It Is What It Is...
Okay, so Tuesday is not my day of the week. I think it is simply because I still have Wednesday, Thursday, and Friday to contend with. That's three more days of the usual bullshit I have to deal with on a daily basis. I would love to go into details, but I just can't. Just be assured that I deal with bullshit on a routine basis. I should have this feeling on Mondays, but I don't. Monday, I think, is more simple because we expect the bullshit. We get the bullshit on Monday. It's a given. Then on Tuesday we feel we've dealt with enough bullshit, and here we are doing it again after we had enough bullshit to do deal with on Monday. Does that make sense? There are some studies that say Tuesday is supposed to be the easiest day to have because it is just simply a non-exciting day. I don't know if I agree. In fact, I don't agree. I think those "experts" have not really studied the days of the week very carefully. I think it is because they didn't ask me. They better, because I have lots to say on this matter. I can't wait, in fact, for this day to end. Sure, I am not looking forward to Wednesday. BUT, It is better then Tuesday because it is simply closer to the weekend, and I am relieved that Tuesday is over.
I need more on Tuesday to make it more exciting, and I am fresh out of ideas. Today, I decided to blog. Now, I like blogging, but it isn't enough to make Tuesdays a decent day. I can't say, "Oh Boy! I can blog after work! SWEET! Tuesdays rock!" I just can't say it. A blog is nothing to look forward too. I do, but I think you catch my drift. It isn't enough. Wednesday, actually, I think I have that problem too. Still, Tuesday sucks. I think we should make Tuesdays "Coma Day." The powers that be should put us in a coma for the 24 hours that comprise of Tuesday and wake us for Wednesday. This would allow us to simply skip over a very non-exciting day. Sure, there are some problems with my overall idea, but I don't wish to get into semantics. I just want Tuesday to not be Tuesday. I want it to be nothing. A void! A non-livable void instead of the livable void that it is. I never get what I want, so I will have to deal with Tuesday the rest of my life.

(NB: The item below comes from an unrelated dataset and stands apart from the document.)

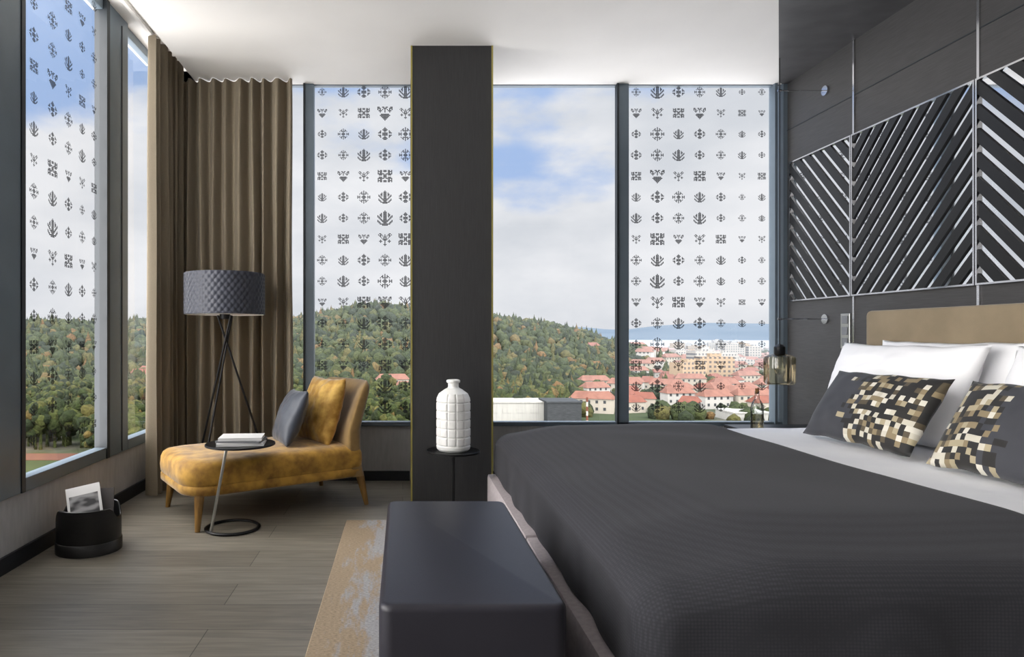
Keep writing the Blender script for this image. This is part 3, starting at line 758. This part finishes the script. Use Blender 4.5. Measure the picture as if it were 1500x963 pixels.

I am also tired of pizza. I don't want anymore pizza. I don't want pizza, especially from Papa Johns. I have had pizza 5 days in a row, and quite frankly, that's is to much pizza. Because I have had to much pizza, I can't think of anything else I would like to eat. It has destroyed all my tastes. Hell, I don't even want a beer. Pizza has destroyed my taste for a beer, and that is a serious problem. Usually, I don't drink during the week. I wait for Friday and the weekend. Abstinence makes that beer taste real good. It is a self-imposed choice. That's where the problem lies. You would think my lack of wanting a beer on this Tuesday is really no big deal. Because I have no taste for a beer, not having a beer will make that Friday beer that much better. You'd be right, but I don't like to think along those terms. My rights have been stripped. I would like to have the ability to not have a taste for beer on my own accord. Basically, I want to control when I want or do not want a beer. The 5 day pizza binge has taken away my civil liberty in beer choice! I hate that! I want to choose. Papa Johns should not have that choice! I should never have let Papa John's take away my choice! AND, the pizza isn't all that great! Double jeopardy!!!!!! Gosh, I could use a beer, and I can't have a beer because my stomach has simply ruled it out! GADS!!!!!!! I hate you, Papa Johns. I am now going on that balcony with this coupon for free bread sticks with an order of an extra large specialty pizza and burn it in effigy. That's right, Papa Johns! NOBODY WILL BE SAVING TODAY!!!! MUHAHAHAHAHAHAHAHAHAHAHAHAAAAAAA!!!!
Let's see what's in the freezer.... All I have is some frozen Papa Johns? FOR THE LOVE OF GOD!!!!!